Allah’ın yarattıklarından Allah’ın yolundan ayrılmayan, Allah’ın emirlerini yerine getirerek onun yolundan giden topluluklar vardır.
İnsanlar arasında aklını ve duyu araçlarını olumlu yönde kullanmadıkları için gerçek anlamda insanlık değerini kaybederek cehenneme atılmayı hak edenler olduğu gibi hakkı tanıyan ve hak ölçüsüne göre adaletli davranan bir ümmet, bir kesim de her zaman vardır. İlk zümredekilerin aksine bu ikinciler için âyette ümmet kavramının kullanılması ilgi çekicidir. Çünkü birden fazla dalâlet yolları olduğu için o yollara sapanlar ortak inançlar ve değerler etrafında uyumlu bir birlik ve bütünlük oluşturamazlar. Halbuki hak ve hidayet yolu sadece bir tanedir. Böyle olunca âyette buyurulduğu şekilde, başkalarını hakka yönelttiği gibi kendileri de hak kaygısı taşıyarak adalet ölçüsüne uyanlar; dolayısıyla duygu, düşünce ve eylemlerinde doğruluk ve adalet ölçülerini esas alanlar bu temel ölçüler etrafında bir birlik ve bütünlük oluştururlar. Âyette bu birlik ve bütünlüğü oluşturan topluluk ümmet kelimesiyle ifade edilmiştir. Böylece hak ve adalet kavramlarının, İslâm ümmetini birleştirip bütünleştiren temel değerler, kurucu ögeler olarak gösterilmesi son derece anlamlıdır.
Hak kavramı varlığın bilgisine ve inanç alanına, başka bir deyişle ontolojik alana, adalet ise ahlâk alanına ait bir kavramdır. Başka bir âyette bizzat Allah’ın sözü de (kelime) “doğruluk” (sıdk) ve “adalet” (adl) kavramlarıyla nitelenmiştir. Buradan, müslüman ümmetin hem bilgi ve inançta gerçeğe ulaşmış hem de ahlâk alanında iyiye ve güzele yönelmiş bir topluluk olduğu yahut olması gerektiği anlamı çıkmaktadır. 179. âyette ise düşündüklerini doğru düşünmek, gördüklerini doğru görmek, işittiklerini doğru işitip anlamak suretiyle doğruluk ve adalet gibi temel değerleri kavrayıp zihin, kalp ve amel dünyalarını buna göre düzenleyecek bir yol izlemedikleri için inkârcılar cehenneme lâyık görülmüştü.

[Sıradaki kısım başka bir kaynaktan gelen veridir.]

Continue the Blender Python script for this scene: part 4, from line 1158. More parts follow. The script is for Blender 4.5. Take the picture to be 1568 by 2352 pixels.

Çünkü hak (ve sıdk) kavramı her türlü inkârcı anlayışlarla birlikte bâtıl inançları, cahilliği ve yanlış bilgileri, hurafeleri vb. zihinsel sapmaları dışladığı gibi adalet kavramı da Kur’an’daki deyimiyle “ahsen-i takvîm”i bozan yani insan olmanın ölçülerinden sapan, bundan dolayı da Kur’an-ı Kerîm’de yer yer zulüm kavramıyla nitelenen ahlâka aykırı davranışları dışlar.